Learn Chinese Pronunciation: the 80/20 Guide, Part 1

by: Kah Joon Liow

“I want to learn Chinese but just give me the basics!”

That’s what this Chinese pronunciation guide is all about. It’s all that you need to know about the pinyin system of Chinese pronunciation to get by.

The 80% that’s important. (Spend 20% of time to learn the 80% that’s important.)

To speak Mandarin, the first thing is to learn Chinese pronunciation of words using the system known as pinyin.

Pinyin is the Romanized Chinese phonetic system and is the most effective aid to learn Chinese pronunciation today. (Romanized means using English alphabets.) Pinyin was invented in the 1950’s so that anyone, especially English speaking people, could learn Chinese pronunciation easily.

Most of the letters in pinyin have the same sounds as letters of the alphabet – with only a few exceptions. It’s really a very practical system that reduces the time it takes to learn Chinese words.

Can you imagine an English speaker trying to pronounce Chinese characters without pinyin?

First, “The Four Tones” of Chinese pronunciation

Chinese is a tonal language. This means each Chinese character is a syllable with a fixed tone. A different tone is a different Chinese character and hence a different meaning. To learn Chinese, you’ll have to learn Chinese characters individually.
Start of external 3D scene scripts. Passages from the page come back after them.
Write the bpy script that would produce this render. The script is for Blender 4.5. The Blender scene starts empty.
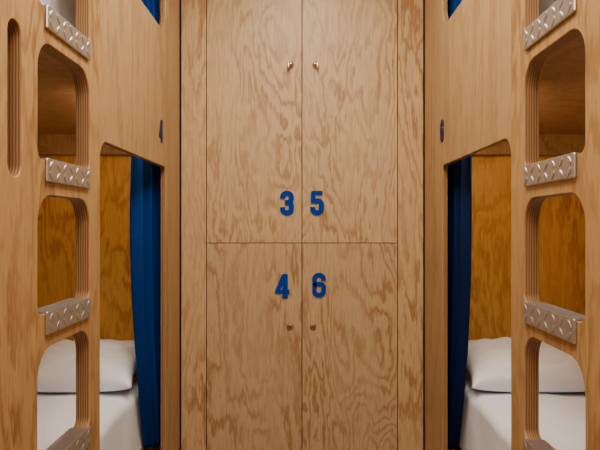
import bpy, bmesh, math, random
from mathutils import Vector, noise
random.seed(3)
H=1.3            # camera height; geometry is written relative to eye level
COL=bpy.context.scene.collection
CX=0.0085
W=0.59           # half corridor width
D=2.94           # back wall depth
CEIL=1.42

# ---------------------------------------------------------------- materials
def nt(name):
    m=bpy.data.materials.new(name); m.use_nodes=True
    n=m.node_tree; n.nodes.clear()
    o=n.nodes.new('ShaderNodeOutputMaterial'); b=n.nodes.new('ShaderNodeBsdfPrincipled')
    n.links.new(b.outputs[0],o.inputs[0]); return m,n,b
def N(n,t,**k):
    x=n.nodes.new(t)
    for a,v in k.items(): setattr(x,a,v)
    return x
def math_(n,op,a,b=None,c=None):
    x=N(n,'ShaderNodeMath',operation=op)
    for i,v in enumerate((a,b,c)):
        if v is None: continue
        if isinstance(v,(int,float)): x.inputs[i].default_value=v
        else: n.links.new(v,x.inputs[i])
    return x.outputs[0]
def mix(n,f,a,b):
    x=N(n,'ShaderNodeMix',data_type='RGBA')
    for i,v in ((0,f),(6,a),(7,b)):
        if isinstance(v,(int,float)): x.inputs[i].default_value=v
        elif isinstance(v,tuple): x.inputs[i].default_value=(*v,1)
        else: n.links.new(v,x.inputs[i])
    return x.outputs[2]
def wood(name,off,light=(0.62,0.40,0.19),dark=(0.33,0.15,0.045),bands=18,sc=1.7,zs=0.26,rough=0.42):
    m,n,b=nt(name)
    tc=N(n,'ShaderNodeTexCoord'); mp=N(n,'ShaderNodeMapping')
    n.links.new(tc.outputs['Object'],mp.inputs[0])
    mp.inputs['Location'].default_value=off; mp.inputs['Scale'].default_value=(1,1,zs)
    a=N(n,'ShaderNodeTexNoise'); a.inputs['Scale'].default_value=sc*2.0; a.inputs['Detail'].default_value=3.8
    a.inputs['Roughness'].default_value=0.52; a.inputs['Distortion'].default_value=0.35
    n.links.new(mp.outputs[0],a.inputs['Vector'])
    # ragged edge to the grain lines
    mp2=N(n,'ShaderNodeMapping'); mp2.inputs['Scale'].default_value=(1,1,0.22); n.links.new(tc.outputs['Object'],mp2.inputs[0])
    r=N(n,'ShaderNodeTexNoise'); r.inputs['Scale'].default_value=75; r.inputs['Detail'].default_value=3
    n.links.new(mp2.outputs[0],r.inputs['Vector'])
    v=math_(n,'MULTIPLY',a.outputs['Fac'],bands)
    v=math_(n,'MULTIPLY_ADD',r.outputs['Fac'],1.1,v)
    fr=math_(n,'FRACT',v)
    rp=N(n,'ShaderNodeValToRGB'); e=rp.color_ramp.elements
    e[0].position=0; e[0].color=(0.35,0.35,0.35,1); e[1].position=1; e[1].color=(0.4,0.4,0.4,1)
    for p,c in ((0.09,0.0),(0.50,0.08),(0.68,0.65),(0.82,0.95)):
        k=e.new(p); k.color=(c,c,c,1)
    n.links.new(fr,rp.inputs[0])
    # blotches: modulate grain strength
    bl=N(n,'ShaderNodeTexNoise'); bl.inputs['Scale'].default_value=6.5; bl.inputs['Detail'].default_value=2.5
    n.links.new(mp.outputs[0],bl.inputs['Vector'])
    bs=N(n,'ShaderNodeMapRange'); bs.inputs[1].default_value=0.36; bs.inputs[2].default_value=0.62; bs.inputs[3].default_value=0.28; bs.inputs[4].default_value=0.95
    n.links.new(bl.outputs['Fac'],bs.inputs[0])
    g=math_(n,'MULTIPLY',rp.outputs[0],bs.outputs[0])
    # fibre
    mp3=N(n,'ShaderNodeMapping'); mp3.inputs['Scale'].default_value=(1,1,0.05); n.links.new(tc.outputs['Object'],mp3.inputs[0])
    f=N(n,'ShaderNodeTexNoise'); f.inputs['Scale'].default_value=210; f.inputs['Detail'].default_value=3
    n.links.new(mp3.outputs[0],f.inputs['Vector'])
    c=mix(n,g,light,dark)
    f2=N(n,'ShaderNodeMapRange'); f2.inputs[1].default_value=0.42; f2.inputs[2].default_value=0.68; f2.inputs[3].default_value=0.0; f2.inputs[4].default_value=0.32
    n.links.new(f.outputs['Fac'],f2.inputs[0])
    c=mix(n,f2.outputs[0],c,tuple(x*0.7 for x in dark))
    n.links.new(c,b.inputs['Base Color'])
    b.inputs['Roughness'].default_value=rough
    b.inputs['Specular IOR Level'].default_value=0.35
    bp=N(n,'ShaderNodeBump'); bp.inputs['Strength'].default_value=0.12; bp.inputs['Distance'].default_value=0.002
    n.links.new(f.outputs['Fac'],bp.inputs['Height']); n.links.new(bp.outputs[0],b.inputs['Normal'])
    return m
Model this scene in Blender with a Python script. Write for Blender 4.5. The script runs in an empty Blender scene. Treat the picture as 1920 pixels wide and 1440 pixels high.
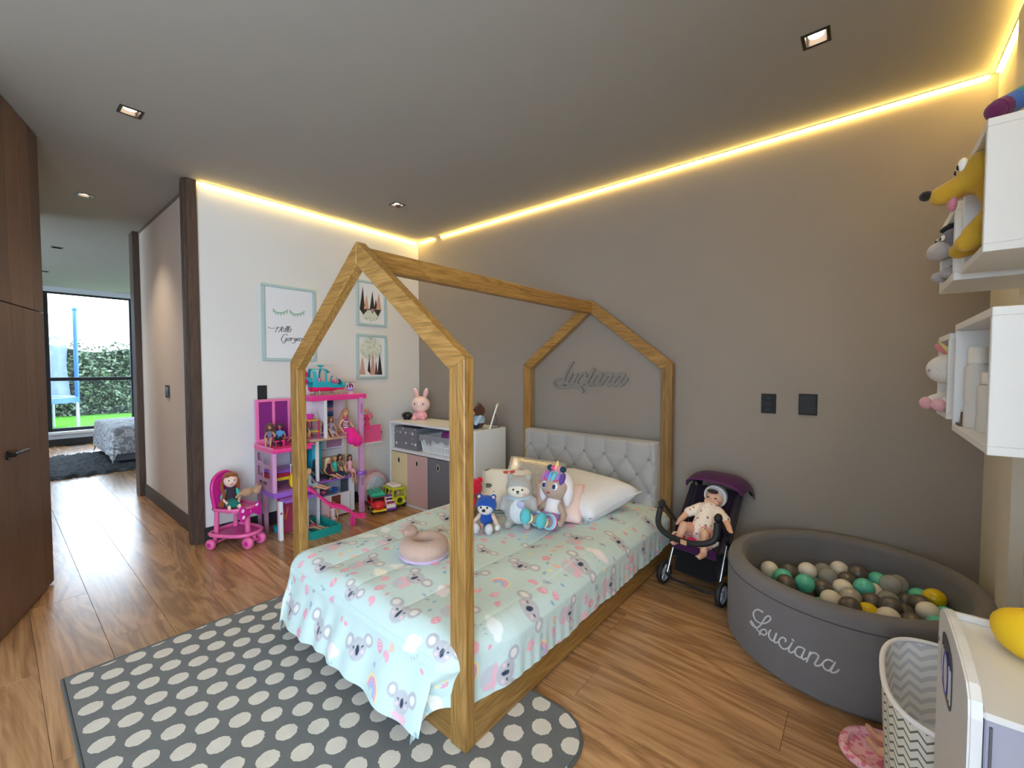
import bpy, bmesh, math, random
import numpy as np
from mathutils import Matrix, Vector, Euler
random.seed(7)
SC = bpy.context.scene
COL = SC.collection
PI = math.pi
# ---------------------------------------------------------------- camera
cam = bpy.data.cameras.new('camera'); camo = bpy.data.objects.new('camera', cam); COL.objects.link(camo)
camo.location = (0, 0, 1.3); camo.rotation_euler = (math.radians(90 - 2.06), 0, math.radians(39.5))
cam.sensor_width = 36; cam.lens = 804 / 1920 * 36; cam.clip_start = .02; cam.clip_end = 200
SC.camera = camo
# ---------------------------------------------------------------- world (bright overcast sky)
wd = bpy.data.worlds.new('sky'); SC.world = wd; wd.use_nodes = True
bg = wd.node_tree.nodes['Background']; bg.inputs[0].default_value = (.71, .86, 1.0, 1); bg.inputs[1].default_value = 10.5
# ---------------------------------------------------------------- daylight portals in the window openings
def portal(loc, rot, sx, sy):
    l = bpy.data.lights.new('window_portal', 'AREA'); l.shape = 'RECTANGLE'; l.size = sx; l.size_y = sy
    l.cycles.is_portal = True
    o = bpy.data.objects.new('window_portal', l); COL.objects.link(o); o.location = loc; o.rotation_euler = rot
portal((.48, -1.2, 1.25), (0, math.radians(90), 0), 2.3, 2.2)
portal((-.15, -2.36, 1.5), (math.radians(90), 0, math.radians(180)), .9, 1.5)
portal((-7.3, -2.36, 1.35), (math.radians(90), 0, math.radians(180)), 1.6, 2.3)  # serves the added, unseen bedroom side window
portal((-10.45, 2.16, 1.40), (0, math.radians(-90), 0), 2.36, 3.2)
# ---------------------------------------------------------------- exposure
vs = SC.view_settings; vs.view_transform = 'Standard'; vs.look = 'None'; vs.gamma = 1; vs.use_curve_mapping = False
vs.exposure = 0.38
SC.display_settings.display_device = 'sRGB'
try:
    SC.cycles.max_bounces = 10; SC.cycles.diffuse_bounces = 6; SC.cycles.sample_clamp_indirect = 6
except Exception: pass

# ---------------------------------------------------------------- helpers: objects
W = {}
def link(o, parent=None):
    COL.objects.link(o)
    if parent is not None: o.parent = parent
def tag(o, label=None, cat=None, group=None, kind=None):
    if label: o['label'] = label
    if cat: o['category'] = cat
    if group: o['group'] = group
    if kind: o['kind'] = kind
    return o
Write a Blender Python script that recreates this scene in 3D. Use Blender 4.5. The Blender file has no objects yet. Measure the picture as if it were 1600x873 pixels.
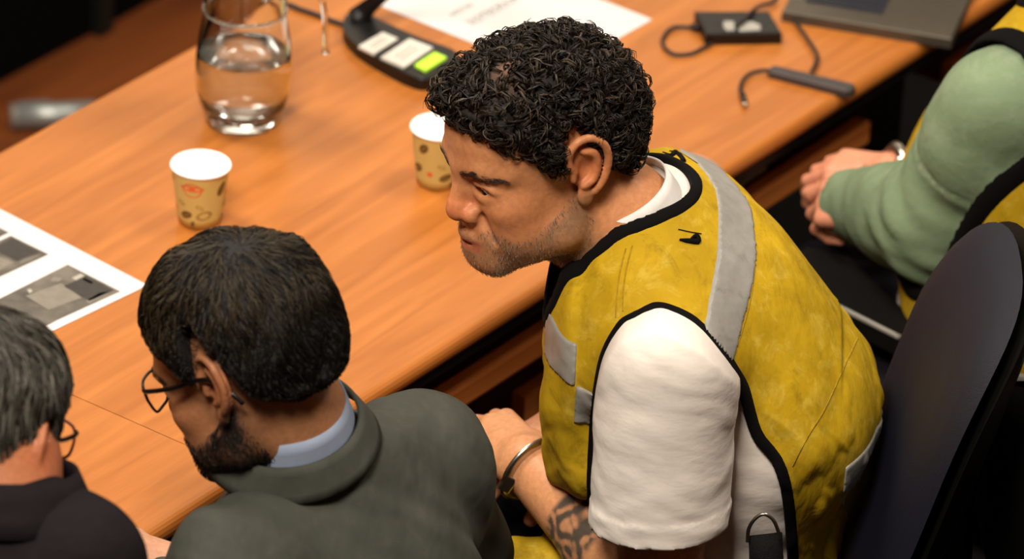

Chinese pronunciation involves four tones, each indicated by a tone mark. The tone marks are placed over the vowels. (If the letter “i” has a tone mark over it, the dot is removed.”

First Tone: a high, level tone represented by “-“ as in mā 妈 “mother”

Second Tone: a rising, questioning tone represented by “/” as in má 麻 “to have pins and needles”

Third Tone: a drawling tone falling then rising represented by “v” as in mǎ 马 “horse”

Fourth Tone: a sharp falling tone represented by “\” as in mà 骂 “to scold”

Each syllable is written as a combination of consonants and vowels, plus the tone mark. Some syllables don’t start with consonants. And the only consonants that come after vowels are are the nasal “n” or “ng”.

(From here on, I’m just going to use 1, 2 3, 4 to represent the four tones in Chinese pronunciation.)

You can see the importance of getting the tones right when you learn Chinese pronunciation to avoid misunderstandings and comic situations.

A friend of mine just learnt the Chinese words for “secretary” “mi4 shu1” and instead said “mystery book” “mi2 shu1”. I bet you’ve heard stories like that of people.

It will take some time to get the tones right because they’re not “natural” to English speakers. Do your best when to pick up the tones when you learn Chinese, but don’t be deterred. Eventually you’ll get it. But just so you know, you don’t have to be perfect.

I have American friends living in Shanghai who get by fine with a flat tone. Of course, breakdowns in communication arise now and then, but the Chinese people can see you’re a foreigner learning the Chinese language (i.e. their language) and they’ll try hard to make sense of what you say.

So, they’re doing all the “hard work”!